Folklife Center boosted by late support


The American Folklife Center faced doom a month ago, but now with the help of more than 100 Internet messages, 200 phone calls and some concerned constituents, the center just might survive.

The Folklife Center was created in 1976 to preserve American culture. Located in the Library of Congress, it houses a collection of more than 1.5 million recordings, books and pictures representing America's diverse grass-roots culture.

A Senate and House conference committee voted Thursday to restore the center's $1.1 million operating budget, reversing last month's House decision to transfer that money to the Congressional Budget Office for a study on unfunded mandates.

"All of us at the Folklife Center are delighted and relieved," said director Alan Jabbour. The 14-member staff at the center attributes its suddenly changed fate to the hundreds of folklorists and educators who rallied to its support.

Stephanie Parks and Stephanie Hall, the center's receptionist and archivist, recall how their usually quiet office was transformed into chaos as they answered phone calls and e-mail messages only 48 hours before the House vote.

"It seemed like the phone was ringing every minute," Ms. Parks said. "They were saying, 'Oh no, this is horrible, we can't let this happen.' "

Nobody knows where the calls began, but Louisa Hufstader of Rounder Records in Cambridge remembers her reaction when she heard the news. "I just got so upset. I started writing e-mail," she said.

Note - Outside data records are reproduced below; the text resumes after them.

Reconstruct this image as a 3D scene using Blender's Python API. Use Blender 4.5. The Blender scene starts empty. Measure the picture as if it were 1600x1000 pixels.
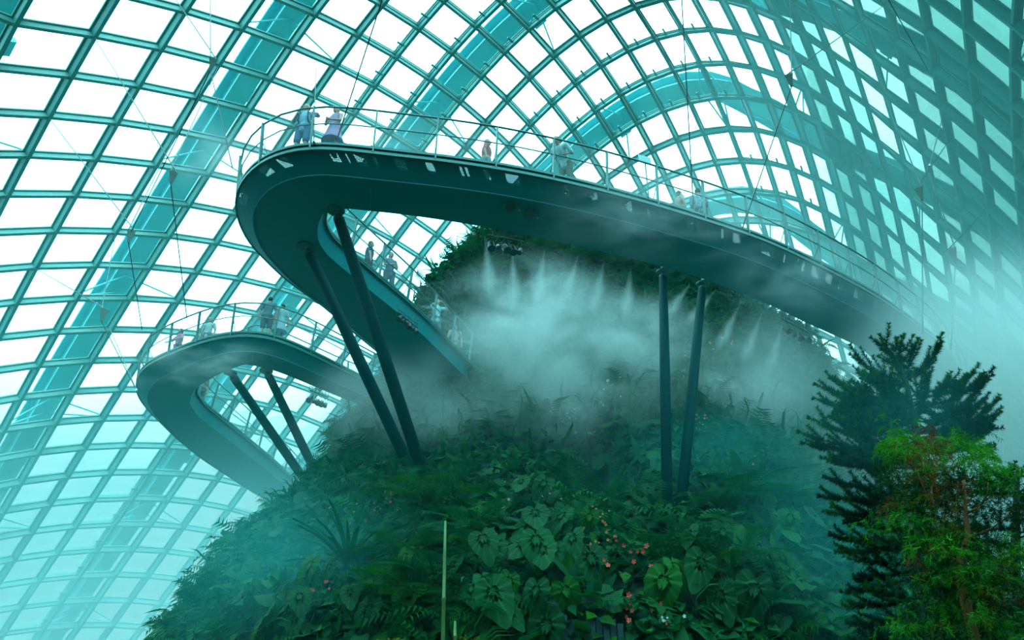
import bpy, math, random
import numpy as np
from mathutils import Vector, Matrix
from mathutils.bvhtree import BVHTree

# ------------------------------------------------------------------ camera, sky, exposure
sc = bpy.context.scene
COL = sc.collection
FPX, PITCH, EYE = 1244.0, math.radians(30), 1.6
cd = bpy.data.cameras.new('camera'); cam = bpy.data.objects.new('camera', cd); COL.objects.link(cam)
cd.sensor_width = 36; cd.lens = 36*FPX/1600; cd.clip_start = .05; cd.clip_end = 600
cam.location = (0, 0, EYE); cam.rotation_euler = (math.radians(90)+PITCH, 0, 0)
sc.camera = cam
sc.view_settings.view_transform = 'Standard'; sc.view_settings.look = 'None'
sc.view_settings.gamma = 1; sc.view_settings.exposure = 0; sc.view_settings.use_curve_mapping = False
cy = sc.cycles
cy.use_denoising = True
cy.max_bounces = 8; cy.diffuse_bounces = 3; cy.glossy_bounces = 2; cy.transmission_bounces = 4
cy.volume_bounces = 1; cy.transparent_max_bounces = 48
cy.volume_step_rate = 2.0; cy.volume_max_steps = 128
cy.caustics_reflective = False; cy.caustics_refractive = False
cy.sample_clamp_indirect = 6

W = bpy.data.worlds.new('overcast_sky'); sc.world = W; W.use_nodes = True
nt = W.node_tree; nt.nodes.clear()
tc = nt.nodes.new('ShaderNodeTexCoord')
mp = nt.nodes.new('ShaderNodeMapping'); mp.inputs['Scale'].default_value = (1, 1, 2.2)
nz = nt.nodes.new('ShaderNodeTexNoise'); nz.inputs['Scale'].default_value = 2.6; nz.inputs['Detail'].default_value = 6
nz.inputs['Roughness'].default_value = .55
rp = nt.nodes.new('ShaderNodeValToRGB'); rp.color_ramp.elements[0].position = .34; rp.color_ramp.elements[1].position = .56
rp.color_ramp.elements[0].color = (.60, .85, .90, 1); rp.color_ramp.elements[1].color = (1.0, 1.0, 1.0, 1)
# overcast luminance: dim and cyan near the horizon, brightest overhead
sz = nt.nodes.new('ShaderNodeSeparateXYZ'); el = nt.nodes.new('ShaderNodeValToRGB'); er = el.color_ramp
er.elements[0].position = 0; er.elements[0].color = (.22, .60, .62, 1); er.elements[1].position = 1; er.elements[1].color = (2.9/7.5, 7.2/7.5, 1, 1)
for pos, c in ((.14, (.36, .70, .72)), (.30, (.72, 1.6, 1.66)), (.46, (1.7, 4.4, 4.6)), (.65, (2.5, 6.3, 6.5))):
    e_ = er.elements.new(pos); e_.color = (c[0]/7.5, c[1]/7.5, c[2]/7.5, 1)
er.elements[0].color = (.027, .08, .082, 1)
mu = nt.nodes.new('ShaderNodeMix'); mu.data_type = 'RGBA'; mu.blend_type = 'MULTIPLY'; mu.inputs['Factor'].default_value = 1
bg = nt.nodes.new('ShaderNodeBackground'); bg.inputs['Strength'].default_value = 7.5
wo = nt.nodes.new('ShaderNodeOutputWorld')
L = nt.links.new
L(tc.outputs['Generated'], sz.inputs[0]); L(sz.outputs['Z'], el.inputs['Fac']); L(el.outputs['Color'], mu.inputs['A']); L(rp.outputs['Color'], mu.inputs['B'])
L(mu.outputs['Result'], bg.inputs['Color'])
L(tc.outputs['Generated'], mp.inputs['Vector']); L(mp.outputs['Vector'], nz.inputs['Vector'])
L(nz.outputs['Fac'], rp.inputs['Fac']); L(bg.outputs['Background'], wo.inputs['Surface'])

random.seed(7); rng = np.random.default_rng(7)

# ------------------------------------------------------------------ helpers
CT, ST = math.cos(PITCH), math.sin(PITCH)
def ray(px, py):
    vx, vy = (px-800)/FPX, (500-py)/FPX
    return Vector((vx, CT-vy*ST, ST+vy*CT))
EYEV = Vector((0, 0, EYE))
def at_z(px, py, z):
    d = ray(px, py); return EYEV + d*((z-EYE)/d.z)
def at_y(px, py, y):
    d = ray(px, py); return EYEV + d*(y/d.y)
def at_d(px, py, dist):
    return EYEV + ray(px, py).normalized()*dist

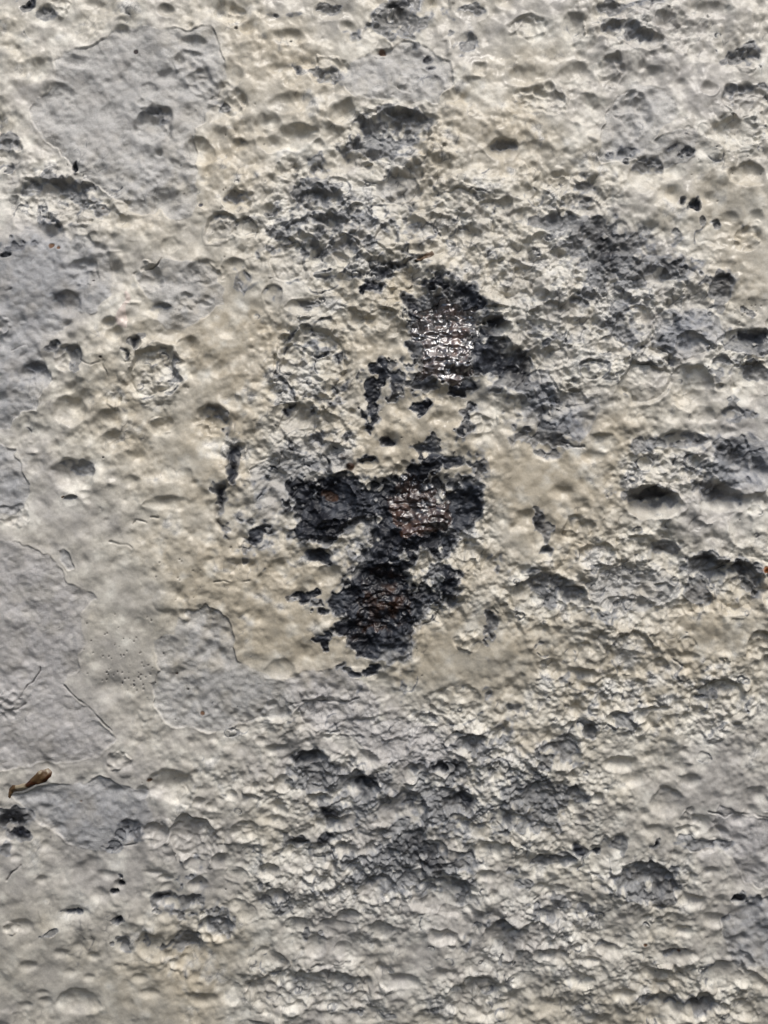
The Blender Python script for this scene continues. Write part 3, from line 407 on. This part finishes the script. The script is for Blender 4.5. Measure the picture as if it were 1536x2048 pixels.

Thinking the House would vote the next day, Ms. Hufstader put a message on a bluegrass computer bulletin board, pleading with people to call or e-mail their representatives in Congress.

Hundreds of miles away in Owensboro, Ky., Tom Adler, executive director of the International Bluegrass Music Museum, also put his thoughts on the Net. "For me this is a crisis," he wrote. He professed himself angry "they would do such a thing, and I want them to know it."

In New Hampshire, Jill Linzee, an officer and board member of Folklorists in New England, was calling her colleagues.

Meanwhile, the House delayed the vote, and Ms. Parks and Ms. Hall at the Folklife Center continued answering phone calls and computer messages. Calls came from as far away as England, and people from Canada and India sent computer messages.